In his essay, which is also a meditation on the possibility of historical change and hope, Luke Harlow captures many of these issues by posing two questions to historians of southern evangelicalism, “Do we need to change anything? And what do we have to say to those who don’t think first about the history of religion?” Charles Irons considers exactly what “the new materialists” leave out when they leave out religion, and also asks what might be gained from considering “religion” more broadly in these histories. Laura Porter considers the significance of these bleak new histories as they relate to the historiography of Christian paternalism, arguing that books like Edward Baptist’s “not only leave little question that the paternalistic ideals touted by many slave owners were rarely put into practice, but also—crucially—why they were doomed from the beginning.” Beth Schweiger considers the impact of new histories that depict slavery as thoroughly modern on our view of southern evangelicalism, writing, “The consensus that American slavery was a varietal of modern liberal capitalism matters to histories of religion because, although rarely stated outright, a premodern slavery was presumed to rest on a premodern religion.” Jon Sensbach rounds out the forum by extending the geographical boundaries of the discussion to include the British Caribbean, revealing the very different dynamics that characterized the relationship between evangelicalism, slavery, and capitalism in the British West Indies, and in the process underlining the importance of that relationship in the American South.

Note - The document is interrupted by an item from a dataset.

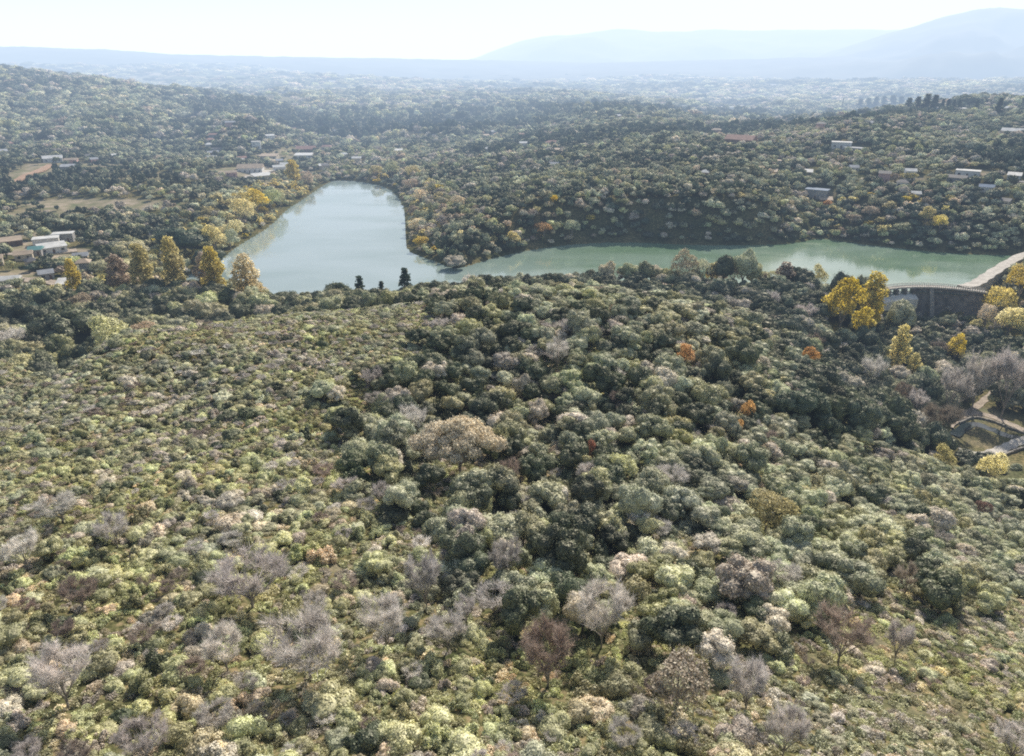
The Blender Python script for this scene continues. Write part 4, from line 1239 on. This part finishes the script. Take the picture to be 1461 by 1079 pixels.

Taken together, these essays suggest that the new histories of slavery will indeed impact future scholarship on southern evangelicalism, but also that the striking absence of religion in these histories leaves an important part of the history of slavery and capitalism untold.


[1] Edward E. Baptist, The Half Has Never Been Told: Slavery and the Making of American Capitalism (New York: Basic Books, 2014); Walter Johnson, River of Dark Dreams: Slavery and Empire in the Cotton Kingdom (Cambridge, MA: Belknap Press, 2013); Sven Beckert, Empire of Cotton: A Global History (New York: Knopf, 2014); Calvin Schermerhorn, The Business of Slavery and the Rise of American Capitalism, 1815–1860 (New Haven, CT: Yale University Press, 2015); Joshua D. Rothman, Flush Times and Fever Dreams: A Story of Capitalism and Slavery in the Age of Jackson (Athens: University of Georgia Press, 2014); Adam Rothman pays more somewhat more attention to religion than other recent accounts. Adam Rothman, Slave Country: American Expansion and the Origins of the Deep South (Cambridge, MA: Harvard University Press, 2007).

[2] Bethany Moreton, To Serve God and Wal-Mart: The Making of Christian Free Enterprise (Cambridge, MA: Harvard University Press, 2009); Darren Dochuk, “Blessed by Oil, Cursed with Crude: God and Black Gold in the American Southwest,” Journal of American History 99, no. 1 (June, 2012): 51–61; Darren E. Grem, The Blessings of Business: How Corporations Shaped Conservative Christianity (New York: Oxford University Press, 2016).

[3] Eugene D. Genovese, Roll, Jordan, Roll: The World the Slaves Made (New York: Vintage Books, 1976); Erskine Clarke, Dwelling Place: A Plantation Epic (New Haven, CT: Yale University Press, 2005).